Just after the invasion of Somalia, Ethiopian Prime Minister Meles Zenawi assured outgoing Secretary-General Kofi Annan that the military attack was a “limited operation.” Zenawi said that between 3,000 and 4,000 Ethiopian troops had “broken the backs” of Islamic forces. But he gave no indication when his troops will withdraw.
Standing behind this entire mess appears to be the United States, said Fletcher: “The Bush administration is concerned about the rise of the Union of Islamic Courts and, having branded them as al-Qaida-lite, wishes to see this movement blocked, if not destroyed.”
It appears that the Ethiopian government, led by a regime that at one point claimed to be anti-imperialist, has chosen to serve the interests of the United States in this case, he added.

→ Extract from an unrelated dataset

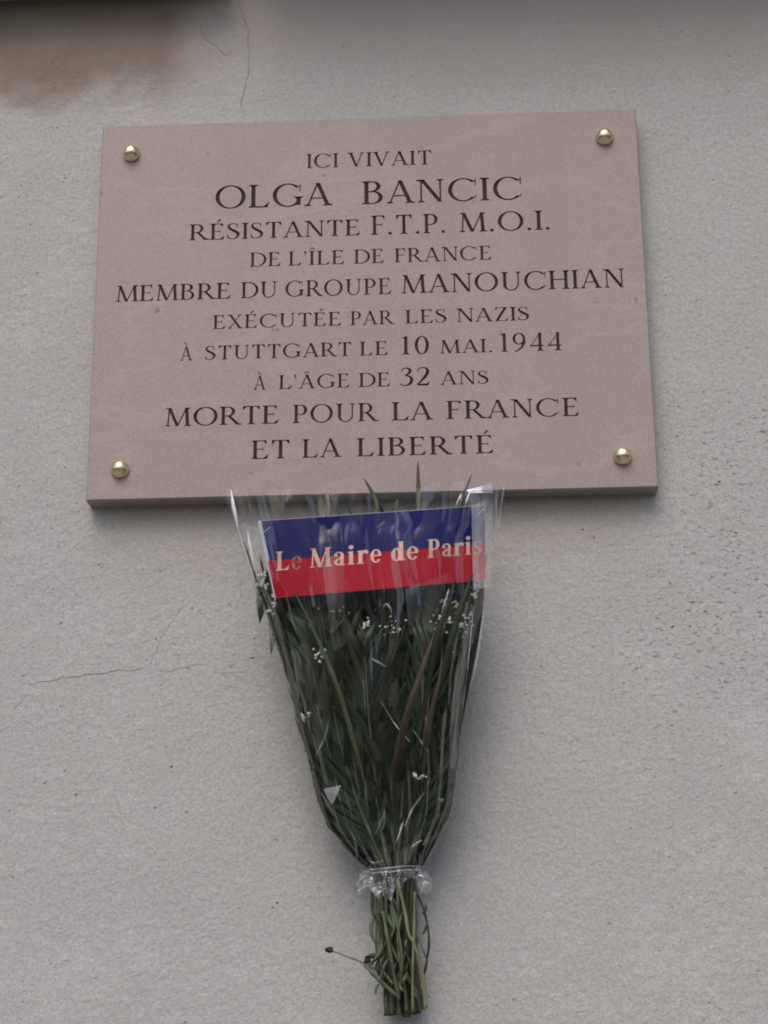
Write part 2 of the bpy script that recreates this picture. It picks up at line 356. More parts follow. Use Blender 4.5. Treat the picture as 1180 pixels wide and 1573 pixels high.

“Thus, not only does Ethiopia face the prospect of a deadly, long-term conflict to its south, but the USA faces the prospect of potential involvement, should the conflict evolve either into another Ethiopian/Eritrean War, or should the Union of Islamic Courts gain public sympathy because they are seen as victims of the one global superpower,” Fletcher declared.
Early this month, a divided UN Security Council discussed a draft resolution calling for “all foreign forces [to] immediately withdraw from the territories of Somalia and cease their military operations inside Somalia.”
But that paragraph was in dispute because of opposition, primarily from the United States and most members of the Council.
The draft, with strong support from the League of Arab states, was the brainchild of Qatar, a non-permanent member and current president of the Security Council.
Thalif Deen is a writer for the Inter Press Service.